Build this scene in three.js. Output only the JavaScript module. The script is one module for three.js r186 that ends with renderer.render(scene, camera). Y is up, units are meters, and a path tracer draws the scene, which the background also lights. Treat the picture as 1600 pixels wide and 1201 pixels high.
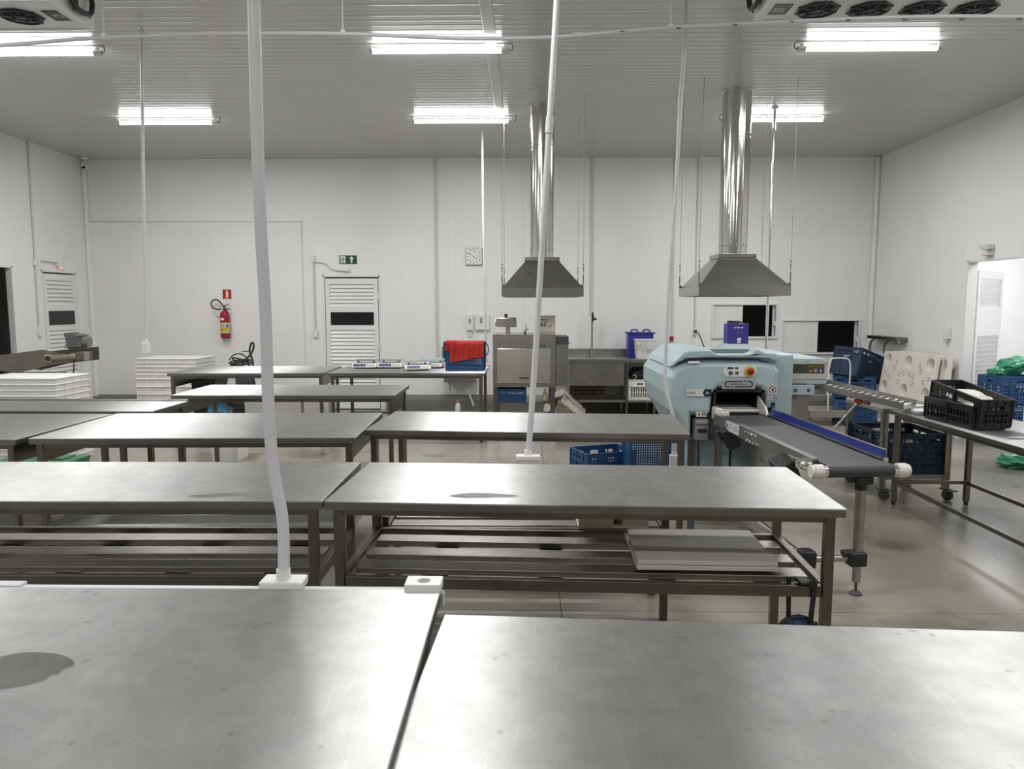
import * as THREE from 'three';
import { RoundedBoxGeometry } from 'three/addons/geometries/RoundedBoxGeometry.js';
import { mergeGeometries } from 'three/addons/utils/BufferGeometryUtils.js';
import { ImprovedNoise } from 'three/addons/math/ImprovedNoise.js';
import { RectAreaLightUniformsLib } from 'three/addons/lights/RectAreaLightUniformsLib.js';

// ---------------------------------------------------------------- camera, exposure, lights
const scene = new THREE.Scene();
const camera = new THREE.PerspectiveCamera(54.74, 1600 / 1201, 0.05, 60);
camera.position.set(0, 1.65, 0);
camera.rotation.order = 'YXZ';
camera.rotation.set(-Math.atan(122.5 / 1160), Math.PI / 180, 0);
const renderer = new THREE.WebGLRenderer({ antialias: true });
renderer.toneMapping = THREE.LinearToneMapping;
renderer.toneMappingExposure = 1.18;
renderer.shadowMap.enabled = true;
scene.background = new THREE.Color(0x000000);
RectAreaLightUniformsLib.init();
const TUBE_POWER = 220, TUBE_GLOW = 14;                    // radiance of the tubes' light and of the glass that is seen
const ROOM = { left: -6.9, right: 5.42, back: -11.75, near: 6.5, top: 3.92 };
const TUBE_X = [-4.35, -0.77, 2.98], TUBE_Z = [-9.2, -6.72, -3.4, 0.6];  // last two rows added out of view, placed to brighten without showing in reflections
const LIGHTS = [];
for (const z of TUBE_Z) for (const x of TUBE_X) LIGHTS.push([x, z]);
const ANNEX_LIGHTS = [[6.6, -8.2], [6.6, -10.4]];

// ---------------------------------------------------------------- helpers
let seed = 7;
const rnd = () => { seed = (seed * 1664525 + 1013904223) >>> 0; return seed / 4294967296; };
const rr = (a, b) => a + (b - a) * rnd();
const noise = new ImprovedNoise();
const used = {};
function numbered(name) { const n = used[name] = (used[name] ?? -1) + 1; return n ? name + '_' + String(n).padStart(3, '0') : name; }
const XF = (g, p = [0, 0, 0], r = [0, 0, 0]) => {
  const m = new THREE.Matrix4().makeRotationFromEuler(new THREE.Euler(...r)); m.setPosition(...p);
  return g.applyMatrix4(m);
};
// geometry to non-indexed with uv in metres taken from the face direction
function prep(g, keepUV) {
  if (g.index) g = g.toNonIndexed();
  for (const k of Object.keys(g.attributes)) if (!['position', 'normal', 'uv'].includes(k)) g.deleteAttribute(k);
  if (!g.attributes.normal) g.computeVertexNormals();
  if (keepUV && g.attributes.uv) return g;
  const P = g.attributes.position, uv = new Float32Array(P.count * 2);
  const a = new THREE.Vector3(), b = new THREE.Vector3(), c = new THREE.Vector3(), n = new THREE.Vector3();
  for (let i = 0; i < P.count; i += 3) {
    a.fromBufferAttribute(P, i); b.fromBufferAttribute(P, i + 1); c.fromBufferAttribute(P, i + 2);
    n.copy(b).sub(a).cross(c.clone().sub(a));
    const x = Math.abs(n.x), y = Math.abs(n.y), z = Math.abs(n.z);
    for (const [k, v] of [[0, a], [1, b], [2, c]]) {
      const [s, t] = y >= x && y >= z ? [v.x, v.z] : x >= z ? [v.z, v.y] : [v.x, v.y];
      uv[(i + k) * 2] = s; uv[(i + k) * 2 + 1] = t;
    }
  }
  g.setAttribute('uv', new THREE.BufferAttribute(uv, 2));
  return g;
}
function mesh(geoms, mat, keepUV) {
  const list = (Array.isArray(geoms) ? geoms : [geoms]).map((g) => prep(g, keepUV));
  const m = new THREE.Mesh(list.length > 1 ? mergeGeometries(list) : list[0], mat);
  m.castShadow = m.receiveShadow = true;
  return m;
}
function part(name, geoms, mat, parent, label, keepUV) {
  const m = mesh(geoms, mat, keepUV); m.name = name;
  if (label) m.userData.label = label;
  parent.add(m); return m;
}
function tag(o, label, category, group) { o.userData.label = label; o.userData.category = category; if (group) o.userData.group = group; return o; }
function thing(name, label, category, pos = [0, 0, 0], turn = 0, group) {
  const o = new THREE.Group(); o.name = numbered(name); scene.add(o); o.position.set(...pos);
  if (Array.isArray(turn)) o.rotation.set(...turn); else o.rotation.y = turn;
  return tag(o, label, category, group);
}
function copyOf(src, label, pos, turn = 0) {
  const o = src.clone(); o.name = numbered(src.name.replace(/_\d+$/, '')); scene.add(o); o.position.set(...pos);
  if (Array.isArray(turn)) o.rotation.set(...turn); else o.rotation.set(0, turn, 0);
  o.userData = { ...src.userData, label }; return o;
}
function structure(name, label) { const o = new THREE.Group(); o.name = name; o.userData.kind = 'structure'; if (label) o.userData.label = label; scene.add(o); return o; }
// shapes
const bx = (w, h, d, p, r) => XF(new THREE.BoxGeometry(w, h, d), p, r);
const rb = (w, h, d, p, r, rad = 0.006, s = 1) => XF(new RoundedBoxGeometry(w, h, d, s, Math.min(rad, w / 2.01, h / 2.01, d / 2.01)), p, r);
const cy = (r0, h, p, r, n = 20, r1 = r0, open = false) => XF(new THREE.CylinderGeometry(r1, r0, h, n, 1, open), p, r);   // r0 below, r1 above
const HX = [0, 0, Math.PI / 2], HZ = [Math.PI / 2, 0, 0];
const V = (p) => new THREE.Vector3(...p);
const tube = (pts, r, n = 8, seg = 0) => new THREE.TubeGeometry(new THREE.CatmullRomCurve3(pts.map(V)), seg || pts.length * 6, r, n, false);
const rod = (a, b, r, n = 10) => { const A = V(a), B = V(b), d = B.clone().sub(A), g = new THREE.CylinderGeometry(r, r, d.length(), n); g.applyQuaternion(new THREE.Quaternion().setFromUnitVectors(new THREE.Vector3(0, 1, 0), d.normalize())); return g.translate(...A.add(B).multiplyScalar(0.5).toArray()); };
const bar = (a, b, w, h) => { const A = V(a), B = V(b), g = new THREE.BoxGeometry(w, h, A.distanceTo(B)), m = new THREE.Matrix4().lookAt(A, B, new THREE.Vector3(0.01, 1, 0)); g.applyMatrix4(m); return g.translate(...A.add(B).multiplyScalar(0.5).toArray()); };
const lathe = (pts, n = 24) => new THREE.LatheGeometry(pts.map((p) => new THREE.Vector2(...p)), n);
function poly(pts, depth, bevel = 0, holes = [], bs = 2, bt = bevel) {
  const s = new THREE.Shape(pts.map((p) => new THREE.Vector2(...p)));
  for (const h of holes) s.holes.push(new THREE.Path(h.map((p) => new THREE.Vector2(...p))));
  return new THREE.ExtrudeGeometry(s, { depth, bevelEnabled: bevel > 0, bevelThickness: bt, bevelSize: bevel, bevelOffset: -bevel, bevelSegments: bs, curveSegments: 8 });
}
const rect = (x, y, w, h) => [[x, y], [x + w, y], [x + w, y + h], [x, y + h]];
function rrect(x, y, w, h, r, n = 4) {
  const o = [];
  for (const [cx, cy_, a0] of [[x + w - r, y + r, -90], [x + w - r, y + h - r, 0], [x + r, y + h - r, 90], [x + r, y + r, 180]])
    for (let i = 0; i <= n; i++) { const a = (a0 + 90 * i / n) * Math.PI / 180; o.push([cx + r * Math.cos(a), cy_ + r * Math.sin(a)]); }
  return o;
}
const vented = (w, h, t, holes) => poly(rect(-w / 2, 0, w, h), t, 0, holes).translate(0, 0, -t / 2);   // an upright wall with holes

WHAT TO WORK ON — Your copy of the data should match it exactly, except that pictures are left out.

SOLUTION —
Build this scene in three.js. Output only the JavaScript module. The script is one module for three.js r186 that ends with renderer.render(scene, camera). Y is up, units are meters, and a path tracer draws the scene, which the background also lights. Treat the picture as 1600 pixels wide and 1201 pixels high.
import * as THREE from 'three';
import { RoundedBoxGeometry } from 'three/addons/geometries/RoundedBoxGeometry.js';
import { mergeGeometries } from 'three/addons/utils/BufferGeometryUtils.js';
import { ImprovedNoise } from 'three/addons/math/ImprovedNoise.js';
import { RectAreaLightUniformsLib } from 'three/addons/lights/RectAreaLightUniformsLib.js';

// ---------------------------------------------------------------- camera, exposure, lights
const scene = new THREE.Scene();
const camera = new THREE.PerspectiveCamera(54.74, 1600 / 1201, 0.05, 60);
camera.position.set(0, 1.65, 0);
camera.rotation.order = 'YXZ';
camera.rotation.set(-Math.atan(122.5 / 1160), Math.PI / 180, 0);
const renderer = new THREE.WebGLRenderer({ antialias: true });
renderer.toneMapping = THREE.LinearToneMapping;
renderer.toneMappingExposure = 1.18;
renderer.shadowMap.enabled = true;
scene.background = new THREE.Color(0x000000);
RectAreaLightUniformsLib.init();
const TUBE_POWER = 220, TUBE_GLOW = 14;                    // radiance of the tubes' light and of the glass that is seen
const ROOM = { left: -6.9, right: 5.42, back: -11.75, near: 6.5, top: 3.92 };
const TUBE_X = [-4.35, -0.77, 2.98], TUBE_Z = [-9.2, -6.72, -3.4, 0.6];  // last two rows added out of view, placed to brighten without showing in reflections
const LIGHTS = [];
for (const z of TUBE_Z) for (const x of TUBE_X) LIGHTS.push([x, z]);
const ANNEX_LIGHTS = [[6.6, -8.2], [6.6, -10.4]];

// ---------------------------------------------------------------- helpers
let seed = 7;
const rnd = () => { seed = (seed * 1664525 + 1013904223) >>> 0; return seed / 4294967296; };
const rr = (a, b) => a + (b - a) * rnd();
const noise = new ImprovedNoise();
const used = {};
function numbered(name) { const n = used[name] = (used[name] ?? -1) + 1; return n ? name + '_' + String(n).padStart(3, '0') : name; }
const XF = (g, p = [0, 0, 0], r = [0, 0, 0]) => {
  const m = new THREE.Matrix4().makeRotationFromEuler(new THREE.Euler(...r)); m.setPosition(...p);
  return g.applyMatrix4(m);
};
// geometry to non-indexed with uv in metres taken from the face direction
function prep(g, keepUV) {
  if (g.index) g = g.toNonIndexed();
  for (const k of Object.keys(g.attributes)) if (!['position', 'normal', 'uv'].includes(k)) g.deleteAttribute(k);
  if (!g.attributes.normal) g.computeVertexNormals();
  if (keepUV && g.attributes.uv) return g;
  const P = g.attributes.position, uv = new Float32Array(P.count * 2);
  const a = new THREE.Vector3(), b = new THREE.Vector3(), c = new THREE.Vector3(), n = new THREE.Vector3();
  for (let i = 0; i < P.count; i += 3) {
    a.fromBufferAttribute(P, i); b.fromBufferAttribute(P, i + 1); c.fromBufferAttribute(P, i + 2);
    n.copy(b).sub(a).cross(c.clone().sub(a));
    const x = Math.abs(n.x), y = Math.abs(n.y), z = Math.abs(n.z);
    for (const [k, v] of [[0, a], [1, b], [2, c]]) {
      const [s, t] = y >= x && y >= z ? [v.x, v.z] : x >= z ? [v.z, v.y] : [v.x, v.y];
      uv[(i + k) * 2] = s; uv[(i + k) * 2 + 1] = t;
    }
  }
  g.setAttribute('uv', new THREE.BufferAttribute(uv, 2));
  return g;
}
function mesh(geoms, mat, keepUV) {
  const list = (Array.isArray(geoms) ? geoms : [geoms]).map((g) => prep(g, keepUV));
  const m = new THREE.Mesh(list.length > 1 ? mergeGeometries(list) : list[0], mat);
  m.castShadow = m.receiveShadow = true;
  return m;
}
function part(name, geoms, mat, parent, label, keepUV) {
  const m = mesh(geoms, mat, keepUV); m.name = name;
  if (label) m.userData.label = label;
  parent.add(m); return m;
}
function tag(o, label, category, group) { o.userData.label = label; o.userData.category = category; if (group) o.userData.group = group; return o; }
function thing(name, label, category, pos = [0, 0, 0], turn = 0, group) {
  const o = new THREE.Group(); o.name = numbered(name); scene.add(o); o.position.set(...pos);
  if (Array.isArray(turn)) o.rotation.set(...turn); else o.rotation.y = turn;
  return tag(o, label, category, group);
}
function copyOf(src, label, pos, turn = 0) {
  const o = src.clone(); o.name = numbered(src.name.replace(/_\d+$/, '')); scene.add(o); o.position.set(...pos);
  if (Array.isArray(turn)) o.rotation.set(...turn); else o.rotation.set(0, turn, 0);
  o.userData = { ...src.userData, label }; return o;
}
function structure(name, label) { const o = new THREE.Group(); o.name = name; o.userData.kind = 'structure'; if (label) o.userData.label = label; scene.add(o); return o; }
// shapes
const bx = (w, h, d, p, r) => XF(new THREE.BoxGeometry(w, h, d), p, r);
const rb = (w, h, d, p, r, rad = 0.006, s = 1) => XF(new RoundedBoxGeometry(w, h, d, s, Math.min(rad, w / 2.01, h / 2.01, d / 2.01)), p, r);
const cy = (r0, h, p, r, n = 20, r1 = r0, open = false) => XF(new THREE.CylinderGeometry(r1, r0, h, n, 1, open), p, r);   // r0 below, r1 above
const HX = [0, 0, Math.PI / 2], HZ = [Math.PI / 2, 0, 0];
const V = (p) => new THREE.Vector3(...p);
const tube = (pts, r, n = 8, seg = 0) => new THREE.TubeGeometry(new THREE.CatmullRomCurve3(pts.map(V)), seg || pts.length * 6, r, n, false);
const rod = (a, b, r, n = 10) => { const A = V(a), B = V(b), d = B.clone().sub(A), g = new THREE.CylinderGeometry(r, r, d.length(), n); g.applyQuaternion(new THREE.Quaternion().setFromUnitVectors(new THREE.Vector3(0, 1, 0), d.normalize())); return g.translate(...A.add(B).multiplyScalar(0.5).toArray()); };
const bar = (a, b, w, h) => { const A = V(a), B = V(b), g = new THREE.BoxGeometry(w, h, A.distanceTo(B)), m = new THREE.Matrix4().lookAt(A, B, new THREE.Vector3(0.01, 1, 0)); g.applyMatrix4(m); return g.translate(...A.add(B).multiplyScalar(0.5).toArray()); };
const lathe = (pts, n = 24) => new THREE.LatheGeometry(pts.map((p) => new THREE.Vector2(...p)), n);
function poly(pts, depth, bevel = 0, holes = [], bs = 2, bt = bevel) {
  const s = new THREE.Shape(pts.map((p) => new THREE.Vector2(...p)));
  for (const h of holes) s.holes.push(new THREE.Path(h.map((p) => new THREE.Vector2(...p))));
  return new THREE.ExtrudeGeometry(s, { depth, bevelEnabled: bevel > 0, bevelThickness: bt, bevelSize: bevel, bevelOffset: -bevel, bevelSegments: bs, curveSegments: 8 });
}
const rect = (x, y, w, h) => [[x, y], [x + w, y], [x + w, y + h], [x, y + h]];
function rrect(x, y, w, h, r, n = 4) {
  const o = [];
  for (const [cx, cy_, a0] of [[x + w - r, y + r, -90], [x + w - r, y + h - r, 0], [x + r, y + h - r, 90], [x + r, y + r, 180]])
    for (let i = 0; i <= n; i++) { const a = (a0 + 90 * i / n) * Math.PI / 180; o.push([cx + r * Math.cos(a), cy_ + r * Math.sin(a)]); }
  return o;
}
const vented = (w, h, t, holes) => poly(rect(-w / 2, 0, w, h), t, 0, holes).translate(0, 0, -t / 2);   // an upright wall with holes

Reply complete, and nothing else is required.